T21G-03
How Earth works 100 years after Wegener's continental drift theory and IGCP 648

Tuesday, 15 December 2015: 08:30
306 (Moscone South)
Zheng-xiang Li, Curtin University, ARC Centre of Excellence for Core to Crust Fluid Systems (CCFS) and The Institute for Geoscience Research (TIGeR), Department of Applied Geology, Perth, WA, Australia, David AD Evans, Yale University, New Haven, CT, United States, Shijie Zhong, University of Colorado at Boulder, Boulder, CO, United States and Bruce M Eglington, University of Saskatchewan, Saskatchewan Isotope Laboratory, Saskatoon, SK, Canada
Abstract:
It took half a century for Wegener's continental drift theory to be accepted as a fundamental element of the plate tectonic theory.
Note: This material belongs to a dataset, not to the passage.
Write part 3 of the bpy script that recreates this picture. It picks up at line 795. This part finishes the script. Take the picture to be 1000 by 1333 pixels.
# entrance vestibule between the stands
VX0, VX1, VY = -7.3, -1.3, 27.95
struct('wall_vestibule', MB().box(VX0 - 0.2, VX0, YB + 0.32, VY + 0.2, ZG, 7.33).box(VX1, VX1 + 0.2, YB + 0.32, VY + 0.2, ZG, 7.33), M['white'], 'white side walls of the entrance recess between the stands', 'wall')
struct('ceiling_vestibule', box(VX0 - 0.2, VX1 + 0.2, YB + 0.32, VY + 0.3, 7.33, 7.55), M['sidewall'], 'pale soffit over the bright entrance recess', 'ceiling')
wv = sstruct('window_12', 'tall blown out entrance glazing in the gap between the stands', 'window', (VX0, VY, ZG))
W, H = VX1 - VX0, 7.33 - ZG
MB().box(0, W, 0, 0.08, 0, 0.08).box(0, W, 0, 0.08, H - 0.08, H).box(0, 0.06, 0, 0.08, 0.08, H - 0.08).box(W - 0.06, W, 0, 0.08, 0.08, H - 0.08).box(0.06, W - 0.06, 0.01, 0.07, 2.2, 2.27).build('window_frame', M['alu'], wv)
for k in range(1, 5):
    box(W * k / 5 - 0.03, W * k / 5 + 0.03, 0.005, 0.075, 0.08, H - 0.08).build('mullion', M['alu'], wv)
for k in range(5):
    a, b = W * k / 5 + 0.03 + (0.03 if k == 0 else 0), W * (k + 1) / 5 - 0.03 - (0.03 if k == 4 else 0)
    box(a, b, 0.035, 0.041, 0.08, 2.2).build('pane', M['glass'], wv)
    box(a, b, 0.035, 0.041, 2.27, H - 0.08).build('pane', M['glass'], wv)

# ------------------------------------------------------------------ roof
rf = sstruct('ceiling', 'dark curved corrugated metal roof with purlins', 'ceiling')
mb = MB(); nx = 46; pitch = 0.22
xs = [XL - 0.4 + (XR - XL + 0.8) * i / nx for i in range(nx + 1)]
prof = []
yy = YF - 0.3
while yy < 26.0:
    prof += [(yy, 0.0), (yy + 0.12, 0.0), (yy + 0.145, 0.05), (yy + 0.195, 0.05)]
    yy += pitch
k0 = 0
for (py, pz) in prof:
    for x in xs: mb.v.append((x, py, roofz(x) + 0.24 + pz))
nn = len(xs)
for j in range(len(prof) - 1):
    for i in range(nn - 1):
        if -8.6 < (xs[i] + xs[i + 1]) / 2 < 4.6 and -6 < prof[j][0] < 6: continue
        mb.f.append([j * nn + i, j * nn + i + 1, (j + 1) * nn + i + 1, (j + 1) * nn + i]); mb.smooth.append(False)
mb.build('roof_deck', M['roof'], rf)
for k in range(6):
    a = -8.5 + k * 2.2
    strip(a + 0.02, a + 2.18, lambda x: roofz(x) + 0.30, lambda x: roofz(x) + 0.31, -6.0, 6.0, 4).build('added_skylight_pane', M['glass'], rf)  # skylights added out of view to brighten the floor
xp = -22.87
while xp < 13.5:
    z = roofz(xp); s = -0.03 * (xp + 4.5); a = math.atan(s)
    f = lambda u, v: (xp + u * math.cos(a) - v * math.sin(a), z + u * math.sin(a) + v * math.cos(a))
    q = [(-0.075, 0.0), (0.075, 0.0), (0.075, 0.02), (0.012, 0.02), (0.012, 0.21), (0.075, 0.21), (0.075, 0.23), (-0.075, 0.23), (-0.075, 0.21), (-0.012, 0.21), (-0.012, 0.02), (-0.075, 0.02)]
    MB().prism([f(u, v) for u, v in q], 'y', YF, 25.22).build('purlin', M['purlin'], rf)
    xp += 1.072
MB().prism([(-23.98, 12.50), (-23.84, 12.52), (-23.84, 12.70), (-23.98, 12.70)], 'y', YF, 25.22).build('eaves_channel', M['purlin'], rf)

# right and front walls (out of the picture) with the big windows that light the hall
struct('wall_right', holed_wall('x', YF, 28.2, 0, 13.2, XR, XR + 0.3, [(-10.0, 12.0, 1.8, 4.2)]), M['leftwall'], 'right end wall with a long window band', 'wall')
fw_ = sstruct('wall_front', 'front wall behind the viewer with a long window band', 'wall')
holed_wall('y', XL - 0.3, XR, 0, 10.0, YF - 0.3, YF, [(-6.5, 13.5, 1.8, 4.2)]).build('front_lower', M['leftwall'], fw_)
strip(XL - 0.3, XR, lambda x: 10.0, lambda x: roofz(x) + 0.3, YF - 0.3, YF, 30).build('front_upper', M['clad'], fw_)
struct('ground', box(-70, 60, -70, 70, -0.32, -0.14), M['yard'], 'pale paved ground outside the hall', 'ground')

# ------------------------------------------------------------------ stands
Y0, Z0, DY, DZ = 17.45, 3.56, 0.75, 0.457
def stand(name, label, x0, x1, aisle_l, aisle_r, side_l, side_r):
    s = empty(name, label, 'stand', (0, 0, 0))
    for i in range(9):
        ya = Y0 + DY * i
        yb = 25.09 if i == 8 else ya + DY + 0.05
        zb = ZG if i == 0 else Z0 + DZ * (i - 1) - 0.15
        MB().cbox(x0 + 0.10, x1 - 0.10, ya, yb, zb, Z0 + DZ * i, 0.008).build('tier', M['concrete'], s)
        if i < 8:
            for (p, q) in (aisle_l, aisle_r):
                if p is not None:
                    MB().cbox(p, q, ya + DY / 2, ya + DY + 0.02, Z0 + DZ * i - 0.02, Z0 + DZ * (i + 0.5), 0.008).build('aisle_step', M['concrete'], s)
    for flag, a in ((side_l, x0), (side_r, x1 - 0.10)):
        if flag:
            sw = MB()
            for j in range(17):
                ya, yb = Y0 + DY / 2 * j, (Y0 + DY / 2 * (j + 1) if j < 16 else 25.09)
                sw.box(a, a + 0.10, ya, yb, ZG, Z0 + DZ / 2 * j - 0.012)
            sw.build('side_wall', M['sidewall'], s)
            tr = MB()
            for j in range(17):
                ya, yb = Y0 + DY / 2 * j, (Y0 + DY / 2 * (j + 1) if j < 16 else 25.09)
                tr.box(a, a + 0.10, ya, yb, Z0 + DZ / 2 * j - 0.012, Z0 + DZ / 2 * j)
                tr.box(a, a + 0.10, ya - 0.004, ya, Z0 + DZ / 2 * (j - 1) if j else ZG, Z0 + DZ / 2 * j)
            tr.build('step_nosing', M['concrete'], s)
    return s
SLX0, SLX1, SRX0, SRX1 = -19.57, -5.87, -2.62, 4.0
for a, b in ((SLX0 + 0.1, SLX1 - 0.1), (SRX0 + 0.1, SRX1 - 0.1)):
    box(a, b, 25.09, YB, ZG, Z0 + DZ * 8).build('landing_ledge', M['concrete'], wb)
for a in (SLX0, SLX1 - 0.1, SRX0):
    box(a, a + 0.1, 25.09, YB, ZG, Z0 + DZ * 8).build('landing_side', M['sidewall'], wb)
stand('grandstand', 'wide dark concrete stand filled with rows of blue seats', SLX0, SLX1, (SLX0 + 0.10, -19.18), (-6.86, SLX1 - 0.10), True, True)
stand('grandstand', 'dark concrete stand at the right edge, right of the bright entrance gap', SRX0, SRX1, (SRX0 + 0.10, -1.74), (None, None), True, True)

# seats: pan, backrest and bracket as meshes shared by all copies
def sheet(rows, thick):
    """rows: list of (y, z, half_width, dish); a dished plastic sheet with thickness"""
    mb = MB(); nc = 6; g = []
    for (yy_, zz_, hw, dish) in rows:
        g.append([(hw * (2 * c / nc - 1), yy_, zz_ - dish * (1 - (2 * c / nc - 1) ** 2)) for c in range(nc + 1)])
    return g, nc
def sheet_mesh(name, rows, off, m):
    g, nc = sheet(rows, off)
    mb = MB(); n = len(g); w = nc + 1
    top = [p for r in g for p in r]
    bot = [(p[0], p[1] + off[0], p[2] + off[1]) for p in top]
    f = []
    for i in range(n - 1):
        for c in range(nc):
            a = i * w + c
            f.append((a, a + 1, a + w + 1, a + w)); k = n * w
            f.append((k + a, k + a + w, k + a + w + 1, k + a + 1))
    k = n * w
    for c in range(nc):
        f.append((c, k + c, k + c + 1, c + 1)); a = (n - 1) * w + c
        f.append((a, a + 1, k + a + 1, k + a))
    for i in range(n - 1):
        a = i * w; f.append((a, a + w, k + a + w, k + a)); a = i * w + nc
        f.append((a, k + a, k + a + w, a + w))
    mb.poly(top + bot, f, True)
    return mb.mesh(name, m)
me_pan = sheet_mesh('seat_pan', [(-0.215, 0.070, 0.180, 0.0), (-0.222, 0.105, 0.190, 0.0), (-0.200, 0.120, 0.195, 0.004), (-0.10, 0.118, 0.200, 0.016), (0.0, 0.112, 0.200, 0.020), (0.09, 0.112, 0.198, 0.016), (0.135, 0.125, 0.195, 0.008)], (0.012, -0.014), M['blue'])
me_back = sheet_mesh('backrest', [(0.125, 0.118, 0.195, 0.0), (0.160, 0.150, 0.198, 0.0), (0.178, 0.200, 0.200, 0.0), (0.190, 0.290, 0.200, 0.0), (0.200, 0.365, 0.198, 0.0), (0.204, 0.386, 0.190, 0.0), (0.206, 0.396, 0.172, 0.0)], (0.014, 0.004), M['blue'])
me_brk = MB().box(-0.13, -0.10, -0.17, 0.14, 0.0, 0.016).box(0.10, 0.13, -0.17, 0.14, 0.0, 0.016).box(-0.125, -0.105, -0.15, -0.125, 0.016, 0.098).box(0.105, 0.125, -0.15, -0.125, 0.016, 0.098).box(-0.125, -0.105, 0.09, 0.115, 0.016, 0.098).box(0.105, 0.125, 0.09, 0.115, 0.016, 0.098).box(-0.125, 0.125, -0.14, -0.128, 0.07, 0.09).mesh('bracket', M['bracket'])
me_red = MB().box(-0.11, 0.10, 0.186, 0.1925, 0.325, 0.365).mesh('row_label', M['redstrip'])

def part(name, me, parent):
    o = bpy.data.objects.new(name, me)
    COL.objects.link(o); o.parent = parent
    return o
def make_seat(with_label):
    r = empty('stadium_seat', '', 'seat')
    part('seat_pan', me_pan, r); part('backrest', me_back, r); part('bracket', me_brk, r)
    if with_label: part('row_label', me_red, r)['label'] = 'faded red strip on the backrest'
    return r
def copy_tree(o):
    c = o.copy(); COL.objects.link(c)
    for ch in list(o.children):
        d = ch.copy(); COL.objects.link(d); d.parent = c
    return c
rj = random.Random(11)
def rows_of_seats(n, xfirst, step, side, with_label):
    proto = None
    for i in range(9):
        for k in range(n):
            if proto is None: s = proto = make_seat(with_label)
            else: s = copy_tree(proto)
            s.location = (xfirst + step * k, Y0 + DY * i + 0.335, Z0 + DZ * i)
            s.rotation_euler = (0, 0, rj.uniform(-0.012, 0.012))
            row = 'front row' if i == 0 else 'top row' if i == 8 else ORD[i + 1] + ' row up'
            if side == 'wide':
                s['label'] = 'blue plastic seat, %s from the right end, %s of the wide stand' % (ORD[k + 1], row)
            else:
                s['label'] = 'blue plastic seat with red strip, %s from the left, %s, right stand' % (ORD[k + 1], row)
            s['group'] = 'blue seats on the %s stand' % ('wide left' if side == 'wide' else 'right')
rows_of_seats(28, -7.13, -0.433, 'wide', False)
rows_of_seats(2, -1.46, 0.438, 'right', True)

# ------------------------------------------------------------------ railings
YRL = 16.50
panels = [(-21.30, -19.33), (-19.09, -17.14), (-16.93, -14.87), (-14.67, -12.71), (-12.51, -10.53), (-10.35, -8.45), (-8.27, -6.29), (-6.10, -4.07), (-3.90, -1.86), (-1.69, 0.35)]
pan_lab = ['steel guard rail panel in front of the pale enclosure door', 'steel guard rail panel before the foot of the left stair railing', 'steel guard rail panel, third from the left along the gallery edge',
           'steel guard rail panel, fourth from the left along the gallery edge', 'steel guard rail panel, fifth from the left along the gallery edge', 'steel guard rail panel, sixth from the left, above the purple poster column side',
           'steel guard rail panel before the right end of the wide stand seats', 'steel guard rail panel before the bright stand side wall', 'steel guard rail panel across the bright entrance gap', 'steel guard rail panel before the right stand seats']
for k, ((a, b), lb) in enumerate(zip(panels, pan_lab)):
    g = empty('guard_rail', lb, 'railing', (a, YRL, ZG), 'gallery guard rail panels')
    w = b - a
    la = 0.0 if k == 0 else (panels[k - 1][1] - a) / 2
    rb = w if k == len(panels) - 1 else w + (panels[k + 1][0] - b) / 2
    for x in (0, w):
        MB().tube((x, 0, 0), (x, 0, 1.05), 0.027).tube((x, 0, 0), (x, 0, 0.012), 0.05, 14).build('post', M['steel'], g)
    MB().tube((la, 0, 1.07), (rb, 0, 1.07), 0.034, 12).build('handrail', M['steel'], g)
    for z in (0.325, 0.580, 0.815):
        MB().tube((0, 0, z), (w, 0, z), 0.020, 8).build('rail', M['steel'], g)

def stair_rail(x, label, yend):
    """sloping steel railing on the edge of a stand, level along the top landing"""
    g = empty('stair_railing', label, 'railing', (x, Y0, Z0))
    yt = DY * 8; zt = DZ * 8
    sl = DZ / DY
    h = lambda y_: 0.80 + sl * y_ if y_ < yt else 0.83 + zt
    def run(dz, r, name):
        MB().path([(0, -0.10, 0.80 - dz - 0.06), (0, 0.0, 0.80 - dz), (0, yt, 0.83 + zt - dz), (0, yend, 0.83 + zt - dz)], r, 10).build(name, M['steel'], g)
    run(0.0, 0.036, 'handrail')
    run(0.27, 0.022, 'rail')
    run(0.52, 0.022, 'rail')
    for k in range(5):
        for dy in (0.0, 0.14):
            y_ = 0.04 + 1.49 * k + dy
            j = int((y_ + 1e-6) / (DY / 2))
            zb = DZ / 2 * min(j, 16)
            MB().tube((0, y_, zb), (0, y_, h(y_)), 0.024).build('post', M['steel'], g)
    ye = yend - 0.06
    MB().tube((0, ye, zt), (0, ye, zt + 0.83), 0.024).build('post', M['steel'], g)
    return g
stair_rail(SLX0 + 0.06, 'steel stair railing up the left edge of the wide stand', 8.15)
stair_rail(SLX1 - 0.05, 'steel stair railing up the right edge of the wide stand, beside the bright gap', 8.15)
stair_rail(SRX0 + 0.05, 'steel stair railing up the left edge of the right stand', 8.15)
Another half a century on, we are still unsure of the driving mechanism for plate tectonics: is it dominated by thermal convection, gravitational forces, or by a combination of mechanisms? Nonetheless, breakthroughs in the past decades put us in a position to make a major stride in answering this question. These include: (1) widely accepted cyclic occurrences of supercontinent assembly and break-up (whereas random occurrence of supercontinents was an equal possibility in the 1990s); (2) the discovery of two equatorial and antipodal large low seismic velocity provinces (LLSVPs) that dominate the lower mantle and appear to have been the base for almost all mantle plumes since at the Mesozoic, and of subduction of oceanic slabs all the way to the core-mantle boundary, which together suggesting whole-mantle convection; (3) the

recognition of true polar wander (TPW) as an important process in Earth

history, likely reflecting Earth's major internal mass redistribution

events; and (4) rapidly enhancing computer modelling power enabling us to simulate all aspect of Earth's dynamic inner working. Many new yet often controversial ideas have been proposed, such a possible coupling in time (with an offset) and space between supercontinent cycle and superplume (LLSVP) events which oppose to the idea of static and long-lived LLSVPs, and the orthoversion v.s. introversion or extroversion models for supercontinent transition. To fully utilise these advances as well as the rapidly expanding global geoscience databases to address the question of how Earth works, an UNESCO-IUGS sponsored IGCP project No. 648 was formed to coordinate a global cross-disciplinary effort. We aim to achieve a better understanding of the supercontinent cycle, and examine the relationship between supercontinent cycle and global plume events. We will establish a series of global geological and geophysical databases to enable the geoscience community to make data-rich visual paleogeographic reconstructions using software like GPlates. In addition, the project will bring the geotectonic and the geodynamic modelling communities together to test global geodynamic models into the geological deep time.